- WORK INSTRUCTIONS:
Repeat every line, exactly, from the very first through the one where "bpy.context.scene.cycles.max_bounces = 6" appears. Add nothing else.

══ SUPPLIED MATERIAL ══

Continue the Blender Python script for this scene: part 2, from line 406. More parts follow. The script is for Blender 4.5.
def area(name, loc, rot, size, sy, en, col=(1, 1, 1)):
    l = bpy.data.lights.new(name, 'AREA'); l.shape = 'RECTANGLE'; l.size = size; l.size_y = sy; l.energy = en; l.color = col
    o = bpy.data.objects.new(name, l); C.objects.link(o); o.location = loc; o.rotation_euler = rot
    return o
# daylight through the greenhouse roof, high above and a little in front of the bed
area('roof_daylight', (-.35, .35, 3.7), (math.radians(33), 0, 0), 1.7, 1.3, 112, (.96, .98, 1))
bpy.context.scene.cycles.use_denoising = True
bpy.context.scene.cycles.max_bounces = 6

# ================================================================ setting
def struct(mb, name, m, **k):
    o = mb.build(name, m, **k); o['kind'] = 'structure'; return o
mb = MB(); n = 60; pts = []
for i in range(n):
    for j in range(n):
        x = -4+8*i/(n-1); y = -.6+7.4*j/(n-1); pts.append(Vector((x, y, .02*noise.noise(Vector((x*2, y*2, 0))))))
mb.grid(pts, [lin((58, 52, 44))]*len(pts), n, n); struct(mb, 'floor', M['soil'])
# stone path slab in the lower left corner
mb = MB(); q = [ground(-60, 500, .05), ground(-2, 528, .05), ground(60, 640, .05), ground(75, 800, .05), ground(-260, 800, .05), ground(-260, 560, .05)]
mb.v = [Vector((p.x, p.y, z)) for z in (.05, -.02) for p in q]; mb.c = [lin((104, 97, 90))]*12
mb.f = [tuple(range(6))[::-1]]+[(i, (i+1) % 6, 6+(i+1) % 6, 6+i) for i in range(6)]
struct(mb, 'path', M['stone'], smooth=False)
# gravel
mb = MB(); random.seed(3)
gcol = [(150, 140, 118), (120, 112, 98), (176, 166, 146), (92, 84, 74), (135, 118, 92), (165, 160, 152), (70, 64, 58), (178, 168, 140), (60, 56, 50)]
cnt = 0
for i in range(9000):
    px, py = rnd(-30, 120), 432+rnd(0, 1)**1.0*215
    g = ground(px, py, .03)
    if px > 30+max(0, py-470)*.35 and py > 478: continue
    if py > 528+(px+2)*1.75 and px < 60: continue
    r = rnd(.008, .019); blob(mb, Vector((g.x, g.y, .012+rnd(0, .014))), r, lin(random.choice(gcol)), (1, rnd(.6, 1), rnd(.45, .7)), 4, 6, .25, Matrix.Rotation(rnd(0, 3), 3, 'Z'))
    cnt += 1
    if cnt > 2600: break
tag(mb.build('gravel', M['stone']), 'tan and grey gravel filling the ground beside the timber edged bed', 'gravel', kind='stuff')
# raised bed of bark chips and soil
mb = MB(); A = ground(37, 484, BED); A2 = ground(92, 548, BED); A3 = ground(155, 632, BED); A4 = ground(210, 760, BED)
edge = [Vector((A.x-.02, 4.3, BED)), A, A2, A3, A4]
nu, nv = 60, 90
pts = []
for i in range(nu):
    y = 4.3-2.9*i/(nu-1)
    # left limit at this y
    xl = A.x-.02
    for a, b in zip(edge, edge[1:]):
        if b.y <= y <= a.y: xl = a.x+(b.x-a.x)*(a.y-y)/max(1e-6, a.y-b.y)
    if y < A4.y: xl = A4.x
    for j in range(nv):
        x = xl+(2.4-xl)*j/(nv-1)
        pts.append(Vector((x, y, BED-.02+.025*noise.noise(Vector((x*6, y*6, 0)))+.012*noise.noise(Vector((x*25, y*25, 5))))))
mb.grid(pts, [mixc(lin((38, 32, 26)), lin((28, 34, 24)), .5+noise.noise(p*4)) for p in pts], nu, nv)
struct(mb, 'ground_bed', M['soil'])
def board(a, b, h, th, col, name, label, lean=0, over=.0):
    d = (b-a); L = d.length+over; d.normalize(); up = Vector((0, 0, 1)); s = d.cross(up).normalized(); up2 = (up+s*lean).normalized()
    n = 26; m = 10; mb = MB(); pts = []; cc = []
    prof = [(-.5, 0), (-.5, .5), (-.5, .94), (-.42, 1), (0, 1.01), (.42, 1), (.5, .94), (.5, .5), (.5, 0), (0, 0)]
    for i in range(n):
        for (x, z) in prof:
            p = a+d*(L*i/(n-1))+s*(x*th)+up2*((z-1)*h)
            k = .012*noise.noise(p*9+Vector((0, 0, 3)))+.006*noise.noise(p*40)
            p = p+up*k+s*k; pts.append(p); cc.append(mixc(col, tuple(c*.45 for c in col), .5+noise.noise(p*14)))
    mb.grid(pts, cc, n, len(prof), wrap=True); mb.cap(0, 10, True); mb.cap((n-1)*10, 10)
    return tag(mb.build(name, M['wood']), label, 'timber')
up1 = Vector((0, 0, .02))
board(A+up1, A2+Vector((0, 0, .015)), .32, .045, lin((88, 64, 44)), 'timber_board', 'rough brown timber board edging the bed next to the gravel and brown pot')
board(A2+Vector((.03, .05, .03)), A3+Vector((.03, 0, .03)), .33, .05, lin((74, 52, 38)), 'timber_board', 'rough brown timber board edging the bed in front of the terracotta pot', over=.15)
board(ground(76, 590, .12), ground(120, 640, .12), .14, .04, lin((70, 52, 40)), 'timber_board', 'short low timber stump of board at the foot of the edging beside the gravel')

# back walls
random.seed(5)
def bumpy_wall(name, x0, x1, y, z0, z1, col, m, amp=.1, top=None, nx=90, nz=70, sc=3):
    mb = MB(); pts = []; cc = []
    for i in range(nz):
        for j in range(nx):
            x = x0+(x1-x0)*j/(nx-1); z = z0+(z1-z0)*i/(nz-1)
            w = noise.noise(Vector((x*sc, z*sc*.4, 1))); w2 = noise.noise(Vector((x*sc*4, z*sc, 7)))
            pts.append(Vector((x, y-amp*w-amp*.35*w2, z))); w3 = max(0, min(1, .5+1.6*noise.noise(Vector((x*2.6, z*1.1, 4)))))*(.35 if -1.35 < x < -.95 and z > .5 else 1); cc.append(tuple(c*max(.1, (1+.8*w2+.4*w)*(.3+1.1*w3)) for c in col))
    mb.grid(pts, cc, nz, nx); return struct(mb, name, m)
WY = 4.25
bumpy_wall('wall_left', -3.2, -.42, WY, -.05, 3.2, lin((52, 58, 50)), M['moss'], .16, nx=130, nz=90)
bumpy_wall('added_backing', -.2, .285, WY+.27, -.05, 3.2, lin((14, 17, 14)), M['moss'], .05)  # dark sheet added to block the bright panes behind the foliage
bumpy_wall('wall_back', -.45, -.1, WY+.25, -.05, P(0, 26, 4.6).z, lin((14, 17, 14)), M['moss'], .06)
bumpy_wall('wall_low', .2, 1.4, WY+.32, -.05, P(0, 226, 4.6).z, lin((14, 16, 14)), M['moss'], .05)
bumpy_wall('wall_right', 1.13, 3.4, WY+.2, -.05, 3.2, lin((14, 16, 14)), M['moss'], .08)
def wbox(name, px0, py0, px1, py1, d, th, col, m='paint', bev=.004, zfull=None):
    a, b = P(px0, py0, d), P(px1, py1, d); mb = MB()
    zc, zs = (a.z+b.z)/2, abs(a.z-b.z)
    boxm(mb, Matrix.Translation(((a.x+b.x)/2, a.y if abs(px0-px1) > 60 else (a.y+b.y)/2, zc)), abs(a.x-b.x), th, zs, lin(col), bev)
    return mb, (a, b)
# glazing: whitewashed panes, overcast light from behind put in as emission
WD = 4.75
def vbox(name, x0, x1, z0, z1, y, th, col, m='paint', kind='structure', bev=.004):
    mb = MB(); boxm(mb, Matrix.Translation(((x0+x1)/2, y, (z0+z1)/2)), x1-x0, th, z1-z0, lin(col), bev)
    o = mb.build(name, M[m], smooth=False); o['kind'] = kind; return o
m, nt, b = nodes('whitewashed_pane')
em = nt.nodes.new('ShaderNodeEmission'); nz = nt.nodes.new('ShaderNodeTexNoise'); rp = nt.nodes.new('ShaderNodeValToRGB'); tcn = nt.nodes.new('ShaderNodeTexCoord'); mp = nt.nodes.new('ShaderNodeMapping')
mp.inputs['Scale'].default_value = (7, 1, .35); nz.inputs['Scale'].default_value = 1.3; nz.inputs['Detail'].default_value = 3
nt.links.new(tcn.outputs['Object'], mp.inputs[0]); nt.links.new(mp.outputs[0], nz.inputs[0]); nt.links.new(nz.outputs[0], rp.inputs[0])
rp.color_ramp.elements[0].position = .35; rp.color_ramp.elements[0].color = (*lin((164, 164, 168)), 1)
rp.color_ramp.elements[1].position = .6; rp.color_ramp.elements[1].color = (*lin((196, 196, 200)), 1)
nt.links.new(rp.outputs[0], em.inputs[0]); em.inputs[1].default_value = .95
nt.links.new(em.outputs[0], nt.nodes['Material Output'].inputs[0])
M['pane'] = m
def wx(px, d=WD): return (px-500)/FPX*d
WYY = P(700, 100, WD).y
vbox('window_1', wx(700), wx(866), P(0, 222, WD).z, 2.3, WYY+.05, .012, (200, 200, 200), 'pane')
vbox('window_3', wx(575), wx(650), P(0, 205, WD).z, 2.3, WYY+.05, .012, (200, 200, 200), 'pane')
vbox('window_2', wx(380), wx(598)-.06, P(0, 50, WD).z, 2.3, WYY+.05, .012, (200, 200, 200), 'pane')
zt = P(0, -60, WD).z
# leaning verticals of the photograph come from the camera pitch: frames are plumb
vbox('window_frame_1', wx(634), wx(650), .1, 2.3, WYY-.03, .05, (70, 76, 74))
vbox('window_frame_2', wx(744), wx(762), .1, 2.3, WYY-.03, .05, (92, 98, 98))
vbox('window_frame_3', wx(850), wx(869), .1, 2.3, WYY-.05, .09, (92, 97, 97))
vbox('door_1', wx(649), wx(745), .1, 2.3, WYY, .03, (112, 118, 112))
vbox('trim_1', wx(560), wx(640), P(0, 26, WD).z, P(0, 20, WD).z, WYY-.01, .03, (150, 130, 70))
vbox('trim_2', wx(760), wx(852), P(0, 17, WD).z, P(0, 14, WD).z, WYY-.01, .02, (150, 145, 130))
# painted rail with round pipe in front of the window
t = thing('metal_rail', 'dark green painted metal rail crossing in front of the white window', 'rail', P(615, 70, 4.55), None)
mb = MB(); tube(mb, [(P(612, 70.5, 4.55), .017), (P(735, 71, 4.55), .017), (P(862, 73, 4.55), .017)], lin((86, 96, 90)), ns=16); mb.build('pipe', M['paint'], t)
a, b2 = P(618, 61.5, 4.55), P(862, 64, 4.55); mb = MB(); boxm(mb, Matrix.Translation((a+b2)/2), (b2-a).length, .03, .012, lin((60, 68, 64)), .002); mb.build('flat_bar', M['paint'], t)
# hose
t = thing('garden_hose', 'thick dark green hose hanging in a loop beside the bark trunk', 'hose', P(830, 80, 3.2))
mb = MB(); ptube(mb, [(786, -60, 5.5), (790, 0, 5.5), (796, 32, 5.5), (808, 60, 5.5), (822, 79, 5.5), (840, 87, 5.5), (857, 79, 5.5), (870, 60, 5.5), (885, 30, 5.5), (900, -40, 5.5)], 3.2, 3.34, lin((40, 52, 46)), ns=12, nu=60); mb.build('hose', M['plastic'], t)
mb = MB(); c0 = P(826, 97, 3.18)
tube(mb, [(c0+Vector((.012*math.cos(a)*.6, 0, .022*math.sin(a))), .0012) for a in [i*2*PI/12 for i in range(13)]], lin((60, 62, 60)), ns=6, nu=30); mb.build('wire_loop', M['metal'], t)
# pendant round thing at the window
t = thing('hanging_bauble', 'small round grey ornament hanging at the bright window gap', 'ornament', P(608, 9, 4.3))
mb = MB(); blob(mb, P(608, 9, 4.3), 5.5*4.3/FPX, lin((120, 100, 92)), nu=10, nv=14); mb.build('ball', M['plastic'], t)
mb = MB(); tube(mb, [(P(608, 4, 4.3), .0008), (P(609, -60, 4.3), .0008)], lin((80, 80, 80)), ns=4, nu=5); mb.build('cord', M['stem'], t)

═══

- OUTPUT:
Continue the Blender Python script for this scene: part 2, from line 406. More parts follow. The script is for Blender 4.5.
def area(name, loc, rot, size, sy, en, col=(1, 1, 1)):
    l = bpy.data.lights.new(name, 'AREA'); l.shape = 'RECTANGLE'; l.size = size; l.size_y = sy; l.energy = en; l.color = col
    o = bpy.data.objects.new(name, l); C.objects.link(o); o.location = loc; o.rotation_euler = rot
    return o
# daylight through the greenhouse roof, high above and a little in front of the bed
area('roof_daylight', (-.35, .35, 3.7), (math.radians(33), 0, 0), 1.7, 1.3, 112, (.96, .98, 1))
bpy.context.scene.cycles.use_denoising = True
bpy.context.scene.cycles.max_bounces = 6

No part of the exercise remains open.